__Input rows__
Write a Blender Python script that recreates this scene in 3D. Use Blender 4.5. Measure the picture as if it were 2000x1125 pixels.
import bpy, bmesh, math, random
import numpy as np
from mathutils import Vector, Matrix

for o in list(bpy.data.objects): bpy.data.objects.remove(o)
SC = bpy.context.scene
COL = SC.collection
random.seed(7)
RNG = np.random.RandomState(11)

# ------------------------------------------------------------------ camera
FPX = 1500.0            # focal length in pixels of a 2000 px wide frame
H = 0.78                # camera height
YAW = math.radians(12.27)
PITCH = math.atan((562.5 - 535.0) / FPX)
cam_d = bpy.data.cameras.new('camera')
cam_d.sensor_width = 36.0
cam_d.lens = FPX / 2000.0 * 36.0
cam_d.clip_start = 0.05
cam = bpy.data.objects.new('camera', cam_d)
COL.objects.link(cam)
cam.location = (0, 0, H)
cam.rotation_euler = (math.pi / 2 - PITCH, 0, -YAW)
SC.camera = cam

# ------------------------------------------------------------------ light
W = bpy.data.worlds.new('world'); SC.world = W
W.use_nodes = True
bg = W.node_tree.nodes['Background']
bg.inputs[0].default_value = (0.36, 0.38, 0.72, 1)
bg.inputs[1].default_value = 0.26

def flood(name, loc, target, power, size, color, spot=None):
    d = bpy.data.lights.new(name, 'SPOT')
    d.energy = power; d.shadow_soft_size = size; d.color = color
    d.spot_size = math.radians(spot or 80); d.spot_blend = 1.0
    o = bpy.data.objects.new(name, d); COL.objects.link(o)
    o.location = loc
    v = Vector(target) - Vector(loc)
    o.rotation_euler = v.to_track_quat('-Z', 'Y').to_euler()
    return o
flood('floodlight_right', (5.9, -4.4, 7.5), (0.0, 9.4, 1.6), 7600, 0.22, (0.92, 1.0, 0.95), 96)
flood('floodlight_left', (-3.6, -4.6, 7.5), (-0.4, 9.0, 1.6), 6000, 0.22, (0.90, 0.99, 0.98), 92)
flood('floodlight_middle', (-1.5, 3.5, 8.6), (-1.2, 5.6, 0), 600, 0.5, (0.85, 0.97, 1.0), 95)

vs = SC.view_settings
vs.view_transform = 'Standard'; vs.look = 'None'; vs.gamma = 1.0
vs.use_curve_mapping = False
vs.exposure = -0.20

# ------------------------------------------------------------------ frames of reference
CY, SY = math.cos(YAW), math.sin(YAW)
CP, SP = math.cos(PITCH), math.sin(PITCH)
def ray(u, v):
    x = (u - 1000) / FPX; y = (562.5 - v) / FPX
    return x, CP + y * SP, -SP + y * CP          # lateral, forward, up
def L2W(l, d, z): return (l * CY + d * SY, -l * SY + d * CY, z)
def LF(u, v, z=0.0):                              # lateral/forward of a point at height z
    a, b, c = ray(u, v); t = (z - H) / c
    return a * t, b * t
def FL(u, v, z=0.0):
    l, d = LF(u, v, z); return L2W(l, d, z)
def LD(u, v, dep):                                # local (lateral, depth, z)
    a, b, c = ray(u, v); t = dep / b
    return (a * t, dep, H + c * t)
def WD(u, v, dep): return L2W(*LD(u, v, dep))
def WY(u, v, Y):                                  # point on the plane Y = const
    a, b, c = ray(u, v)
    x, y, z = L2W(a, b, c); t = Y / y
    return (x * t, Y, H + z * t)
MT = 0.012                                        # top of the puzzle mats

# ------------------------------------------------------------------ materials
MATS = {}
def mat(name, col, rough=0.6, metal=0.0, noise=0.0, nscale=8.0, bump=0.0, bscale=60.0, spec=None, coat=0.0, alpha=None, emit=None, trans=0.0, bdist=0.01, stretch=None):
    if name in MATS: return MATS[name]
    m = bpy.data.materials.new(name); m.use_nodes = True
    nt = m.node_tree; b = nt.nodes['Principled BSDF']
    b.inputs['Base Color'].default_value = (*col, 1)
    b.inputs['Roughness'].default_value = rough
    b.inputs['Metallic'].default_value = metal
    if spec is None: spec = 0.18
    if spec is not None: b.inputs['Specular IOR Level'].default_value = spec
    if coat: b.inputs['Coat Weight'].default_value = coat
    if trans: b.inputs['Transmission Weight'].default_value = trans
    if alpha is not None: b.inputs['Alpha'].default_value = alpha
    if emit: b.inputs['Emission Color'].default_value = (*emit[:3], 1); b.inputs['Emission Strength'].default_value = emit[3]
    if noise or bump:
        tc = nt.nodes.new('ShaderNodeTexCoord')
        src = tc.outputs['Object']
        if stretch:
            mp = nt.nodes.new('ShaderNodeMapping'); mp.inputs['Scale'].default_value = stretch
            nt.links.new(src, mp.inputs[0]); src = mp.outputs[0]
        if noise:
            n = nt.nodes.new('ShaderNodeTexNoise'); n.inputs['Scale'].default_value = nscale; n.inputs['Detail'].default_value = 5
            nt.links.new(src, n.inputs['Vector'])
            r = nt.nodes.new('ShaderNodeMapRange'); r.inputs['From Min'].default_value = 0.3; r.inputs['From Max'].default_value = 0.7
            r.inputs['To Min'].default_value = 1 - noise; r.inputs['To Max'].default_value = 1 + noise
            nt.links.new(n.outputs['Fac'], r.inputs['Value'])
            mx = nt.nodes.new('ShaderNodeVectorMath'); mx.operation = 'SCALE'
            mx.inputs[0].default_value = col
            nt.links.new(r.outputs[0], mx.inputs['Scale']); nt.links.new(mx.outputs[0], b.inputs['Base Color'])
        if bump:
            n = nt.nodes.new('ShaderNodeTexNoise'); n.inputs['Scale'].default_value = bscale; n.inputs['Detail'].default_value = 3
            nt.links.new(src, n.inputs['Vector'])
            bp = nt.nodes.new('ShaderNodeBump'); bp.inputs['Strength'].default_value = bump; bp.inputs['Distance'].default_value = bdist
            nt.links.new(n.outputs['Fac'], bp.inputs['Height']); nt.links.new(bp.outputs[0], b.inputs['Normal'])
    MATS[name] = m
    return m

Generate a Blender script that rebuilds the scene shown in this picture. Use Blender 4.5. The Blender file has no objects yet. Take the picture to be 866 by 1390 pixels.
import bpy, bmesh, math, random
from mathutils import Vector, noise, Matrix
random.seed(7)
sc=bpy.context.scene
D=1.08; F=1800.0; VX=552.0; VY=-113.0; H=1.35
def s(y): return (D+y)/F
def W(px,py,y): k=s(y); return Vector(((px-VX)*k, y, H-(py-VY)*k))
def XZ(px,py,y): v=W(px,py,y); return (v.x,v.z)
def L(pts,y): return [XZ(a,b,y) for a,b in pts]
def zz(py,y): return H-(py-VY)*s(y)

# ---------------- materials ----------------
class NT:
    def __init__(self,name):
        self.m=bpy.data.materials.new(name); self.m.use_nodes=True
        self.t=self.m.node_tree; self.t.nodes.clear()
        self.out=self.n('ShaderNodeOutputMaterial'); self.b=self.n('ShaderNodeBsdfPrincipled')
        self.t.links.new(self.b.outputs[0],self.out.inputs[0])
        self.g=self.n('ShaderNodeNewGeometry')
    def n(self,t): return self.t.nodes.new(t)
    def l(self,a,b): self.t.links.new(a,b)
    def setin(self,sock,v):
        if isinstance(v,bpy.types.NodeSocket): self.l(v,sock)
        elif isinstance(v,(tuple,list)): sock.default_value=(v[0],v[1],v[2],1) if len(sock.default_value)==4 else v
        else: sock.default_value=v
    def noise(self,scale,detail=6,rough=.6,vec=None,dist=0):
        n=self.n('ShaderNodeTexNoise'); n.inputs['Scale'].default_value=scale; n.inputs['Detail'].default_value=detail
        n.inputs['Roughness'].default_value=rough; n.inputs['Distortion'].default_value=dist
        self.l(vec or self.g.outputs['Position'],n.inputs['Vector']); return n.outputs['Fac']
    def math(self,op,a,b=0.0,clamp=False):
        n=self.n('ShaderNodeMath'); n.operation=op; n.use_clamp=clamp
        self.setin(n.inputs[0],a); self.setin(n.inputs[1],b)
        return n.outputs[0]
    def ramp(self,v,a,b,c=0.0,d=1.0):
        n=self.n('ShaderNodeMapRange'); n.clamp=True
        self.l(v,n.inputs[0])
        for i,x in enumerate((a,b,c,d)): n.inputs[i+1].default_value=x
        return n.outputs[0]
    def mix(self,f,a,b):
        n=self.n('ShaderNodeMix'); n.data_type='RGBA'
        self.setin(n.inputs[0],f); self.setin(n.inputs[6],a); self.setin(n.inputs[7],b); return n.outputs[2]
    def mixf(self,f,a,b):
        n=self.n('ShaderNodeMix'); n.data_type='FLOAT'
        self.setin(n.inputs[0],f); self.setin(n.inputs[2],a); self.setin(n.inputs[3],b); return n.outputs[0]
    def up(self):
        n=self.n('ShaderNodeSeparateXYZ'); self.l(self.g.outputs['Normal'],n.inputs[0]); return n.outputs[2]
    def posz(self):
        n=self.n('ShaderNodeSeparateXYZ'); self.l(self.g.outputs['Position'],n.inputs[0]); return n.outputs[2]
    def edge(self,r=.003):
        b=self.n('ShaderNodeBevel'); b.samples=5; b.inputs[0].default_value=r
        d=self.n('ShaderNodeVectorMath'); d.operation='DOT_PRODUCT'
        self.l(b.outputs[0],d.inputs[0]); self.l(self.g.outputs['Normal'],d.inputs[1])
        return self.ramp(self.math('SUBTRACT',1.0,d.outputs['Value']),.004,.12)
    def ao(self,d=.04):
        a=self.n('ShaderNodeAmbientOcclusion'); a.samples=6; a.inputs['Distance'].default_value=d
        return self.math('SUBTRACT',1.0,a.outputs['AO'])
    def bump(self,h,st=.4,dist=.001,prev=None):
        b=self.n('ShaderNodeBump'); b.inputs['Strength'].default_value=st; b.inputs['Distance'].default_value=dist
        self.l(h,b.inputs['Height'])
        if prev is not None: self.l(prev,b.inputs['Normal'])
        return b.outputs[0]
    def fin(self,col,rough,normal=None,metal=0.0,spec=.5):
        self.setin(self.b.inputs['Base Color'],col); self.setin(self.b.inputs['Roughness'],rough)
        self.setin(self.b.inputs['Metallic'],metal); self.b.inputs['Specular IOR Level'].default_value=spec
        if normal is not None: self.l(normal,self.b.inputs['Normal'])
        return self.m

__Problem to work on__
Your task is to quote, without any alteration, the lines running from the top of the records to the line that holds "from mathutils import Vector, Matrix", both included.

__Finished task__
Write a Blender Python script that recreates this scene in 3D. Use Blender 4.5. Measure the picture as if it were 2000x1125 pixels.
import bpy, bmesh, math, random
import numpy as np
from mathutils import Vector, Matrix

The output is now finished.